Rahm’s take seemed to echo a general level of concern among Tour players over the proposal which would likely reduce driving distances among elite players by 15 to 20 yards.

One player, however, had a different take on the proposed model local rule — Rory McIlroy.

The Northern Irishman, who has limited his availability to the media this week at Austin Country Club, outlined his thoughts on the proposed rule in a lengthy interview with No Laying Up.

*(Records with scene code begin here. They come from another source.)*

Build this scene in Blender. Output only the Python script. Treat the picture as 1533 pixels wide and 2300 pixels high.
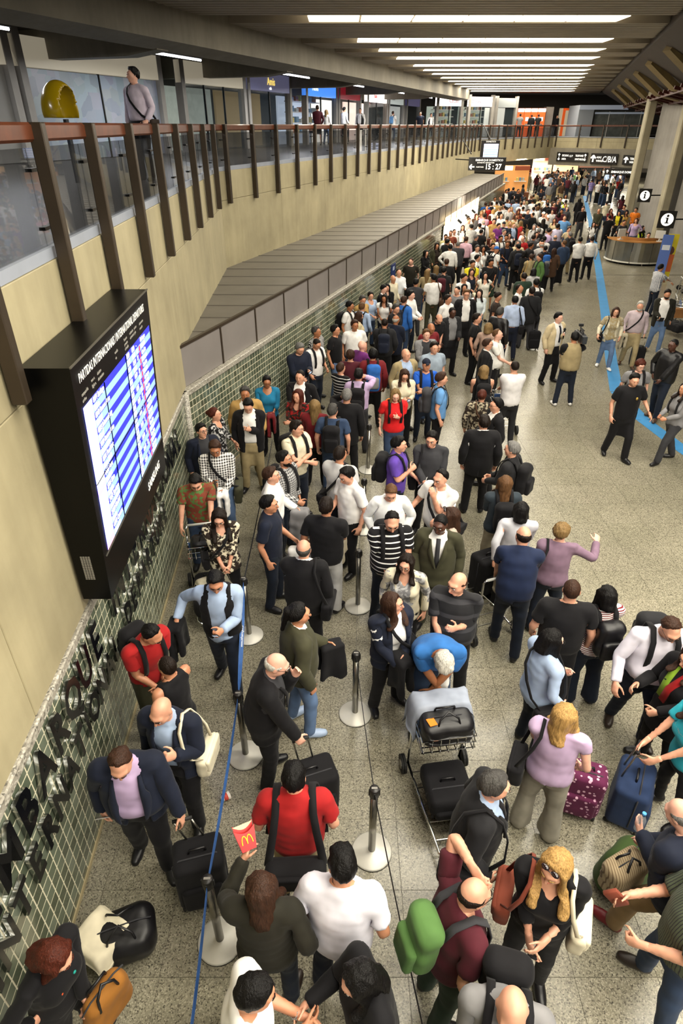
import bpy, bmesh, math, random
import numpy as np
from mathutils import Vector, Matrix, Euler

for o in list(bpy.data.objects):
    bpy.data.objects.remove(o, do_unlink=True)
SC = bpy.context.scene
COL = SC.collection

# ------------------------------------------------------------------ camera
FPX, CX, CY, HCAM = 1385.0, 766.5, 1150.0, 5.70
PITCH = math.radians(32.1)
cam_data = bpy.data.cameras.new('camera')
cam = bpy.data.objects.new('camera', cam_data)
COL.objects.link(cam)
cam.location = (0, 0, HCAM)
cam.rotation_euler = (math.radians(90) - PITCH, 0, 0)
cam_data.sensor_fit = 'VERTICAL'
cam_data.sensor_height = 36.0
cam_data.lens = 36.0 * FPX / 2300.0
cam_data.clip_end = 400
cam_data.clip_start = 0.05
SC.camera = cam

# ------------------------------------------------------------------ light and exposure
SC.view_settings.view_transform = 'Standard'
SC.view_settings.look = 'None'
SC.view_settings.gamma = 1.0
SC.view_settings.use_curve_mapping = False
SC.view_settings.exposure = 0.45
SC.cycles.max_bounces = 3; SC.cycles.diffuse_bounces = 2; SC.cycles.glossy_bounces = 1; SC.cycles.transmission_bounces = 2; SC.cycles.transparent_max_bounces = 4; SC.cycles.light_sampling_threshold = 0.03; SC.cycles.use_light_tree = False
SC.cycles.caustics_reflective = False; SC.cycles.caustics_refractive = False
world = bpy.data.worlds.new('ambient_fill')
SC.world = world
world.use_nodes = True
world.node_tree.nodes['Background'].inputs[0].default_value = (1.0, 0.93, 0.80, 1)
world.node_tree.nodes['Background'].inputs[1].default_value = 0.20  # dim even fill added through the open sides of the hall

HALL = math.radians(19.5)                  # the far part of the hall turns away by this angle
HO = Vector((-2.98, 17.0, 0))
HD = Vector((math.sin(HALL), math.cos(HALL), 0))
HN = Vector((-math.cos(HALL), math.sin(HALL), 0))
def hall(s, w, z=0.0):
    """s metres along the far hall wall, w metres to its left (the shop side)."""
    return HO + HD * s + HN * w + Vector((0, 0, z))

LAMP = (1.0, 0.93, 0.78)
STRIPS = []                                # (s, left end w, right end w) of each ceiling area lamp
def area_lamp(name, loc, sx, sy, power, rotz=0.0, color=LAMP):
    l = bpy.data.lights.new(name, 'AREA')
    l.shape = 'RECTANGLE'; l.size = sx; l.size_y = sy
    l.energy = power; l.color = color
    ob = bpy.data.objects.new(name, l)
    COL.objects.link(ob)
    ob.location = loc; ob.rotation_euler = (0, 0, rotz)
    return ob
ZC = 8.25                                  # underside of the slatted ceiling
for i, sy in enumerate((-6.5, -3.0, 0.5, 4.0, 7.5, 11.0, 14.5, 18.0, 22.3, 27.6, 30.9, 34.4, 38.5, 41.5, 44.5, 48, 51.5, 55, 58.5, 62, 66)):
    xe = -0.97 + (sy - 22.3) * 0.285
    xl, xr = (xe, xe + 9.0)
    if sy < 20:  # no slot here: fill lamps added below the unlit slats, shifted right
        xl, xr = max(xe, .4), max(xe, .4) + 9.5
    STRIPS.append((sy, xl, xr))
    area_lamp('slot_and_fill_lamp', ((xl + xr) / 2, sy, ZC - 0.05), xr - xl, 1.15, 280.0 if sy > 13 else (470.0 if sy > 6 else 640.0))

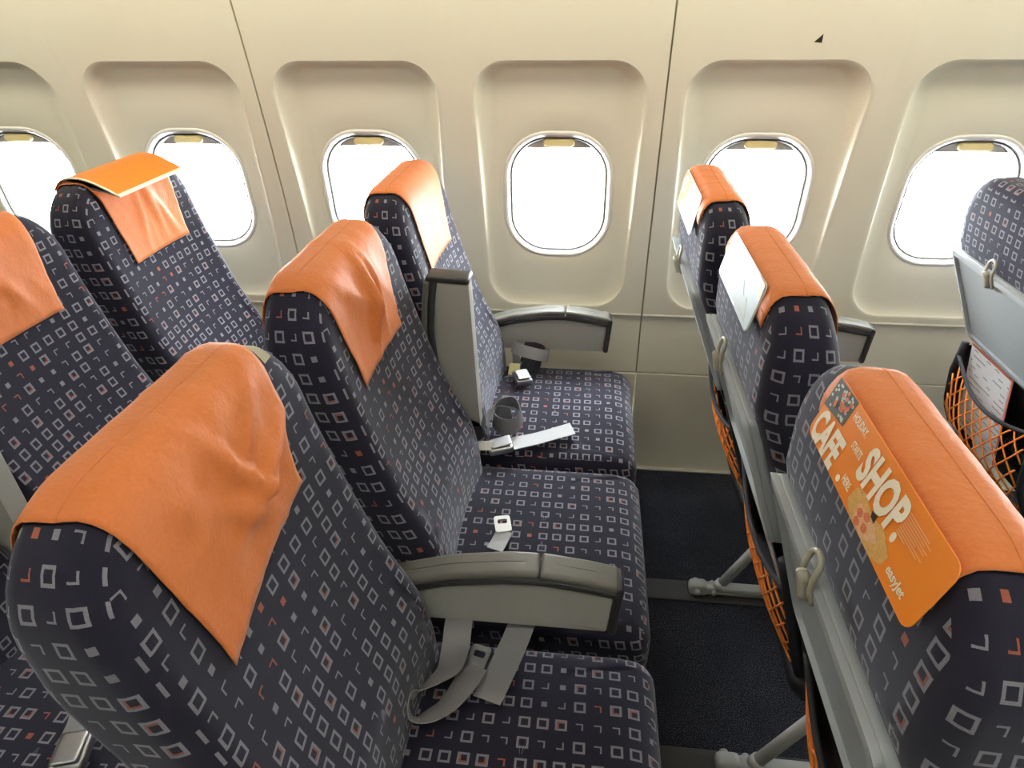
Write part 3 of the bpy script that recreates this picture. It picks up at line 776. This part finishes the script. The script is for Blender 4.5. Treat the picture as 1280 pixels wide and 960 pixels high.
b2 = ribbon('seat_belt', [(-0.124, 0.655, 0.480), (-0.112, 0.690, 0.484), (-0.099, 0.732, 0.488), (-0.086, 0.775, 0.496), (-0.078, 0.803, 0.508), (-0.076, 0.812, 0.504)],
            [(.95, -.28, 0), (.95, -.28, 0), (.95, -.28, 0), (.95, -.28, .05), (.95, -.25, .05), (.95, -.25, .05)], BW, MT['webbing'], s0, off=of)
tongue(b1, (-0.148, 0.722, 0.490), (.25, 1, .1), of)
# middle seat: tongue and short strap by the armrest
k = ('main', 'middle'); of = lc(k); s0 = seats[k]
b = ribbon('seat_belt', [(-0.155, 0.985, 0.482), (-0.147, 1.010, 0.484), (-0.140, 1.035, 0.487)], [(1, -.3, 0), (1, -.3, 0), (1, -.3, 0)], 0.034, MT['webbing'], s0, off=of)
tongue(b, (-0.146, 1.052, 0.487), (-.25, 1, .1), of)
# window seat: twisted belt lying at its aisle side
k = ('main', 'window'); of = lc(k); s0 = seats[k]
b = ribbon('seat_belt', [(-0.262, 1.315, 0.476), (-0.250, 1.365, 0.492), (-0.240, 1.410, 0.512), (-0.215, 1.445, 0.532), (-0.170, 1.455, 0.540), (-0.145, 1.430, 0.530), (-0.150, 1.400, 0.510), (-0.185, 1.395, 0.500), (-0.215, 1.420, 0.505), (-0.205, 1.440, 0.515), (-0.170, 1.440, 0.512)],
           [(1, 0, .1), (1, 0, .1), (.9, .1, .3), (.5, -.2, .8), (.1, -.4, .9), (-.2, -.2, .95), (0, .2, 1), (.2, .1, 1), (.2, -.2, 1), (0, -.2, 1), (-.1, -.2, 1)], 0.045, MT['webbing'], s0, off=of)
b2 = ribbon('seat_belt', [(-0.190, 1.330, 0.484), (-0.150, 1.350, 0.486), (-0.105, 1.375, 0.483), (-0.060, 1.400, 0.484), (-0.012, 1.425, 0.487)],
            [(-.3, 1, .1), (-.4, 1, .1), (-.45, 1, .05), (-.4, 1, .05), (-.4, 1, .1)], 0.045, MT['webbing'], s0, off=of)
bk2 = buckle(b, (-0.185, 1.322, 0.492), (1, .3, .1), of)
flat_tag(b, (-0.220, 1.305, 0.505), (1, .1, 0), (0, .8, .6), 0.036, 0.024, MT['tagw'], of)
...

“I think my opinion differs from my peers, and probably the PGA Tour as a whole,” McIlroy said in the interview. “This is just my opinion and I’m only one voice. But honestly, if I’m taking my PGA Tour hat off here, the major championships are already such a big deal in the game of golf, and if the major championships somehow adopt this ball change, and the PGA Tour doesn’t, I think it widens that gap between PGA Tour golf and major championship golf. Which, if anything, the PGA Tour is trying to make up some sort of market share, or trying to get a little closer to the major championships in terms of the interest that we create within our tournaments.”

McIlroy said his thoughts on a possible rollback have evolved in recent years and that the rule’s distinction between the elite and amateur games was a primary selling point.

“I’ve been pretty adamant that I don’t really want the governing bodies to touch the recreational golfer because we need to make this game as not intimidating and as much fun as possible, just to try to keep the participation levels at an all-time high,” McIlroy said. “So, I’m glad in this new proposal that they haven’t touched the recreational golfer.

“But for elite level play, I really like it. I really do. I know that’s a really unpopular opinion amongst my peers, but I think it’s going to help identify who the best players are a bit easier. Especially in this era of parity that we’ve been living in these past couple of decades.”

McIlroy said he’s hopeful that the new rule, if adopted, would identify players with more “well-rounded” games instead of the “bomb and gouge” approach that has dominated golf the last few decades. And he said that if the Tour doesn’t adopt the rule he would still play the roll-backed golf ball at every event in order to be better prepared for the major championships, which will require the use of the limited-distance ball.

“If that gives me the best chance to succeed at the major championships and feel as prepared as I possibly can be, then that’s what I would do,” he said.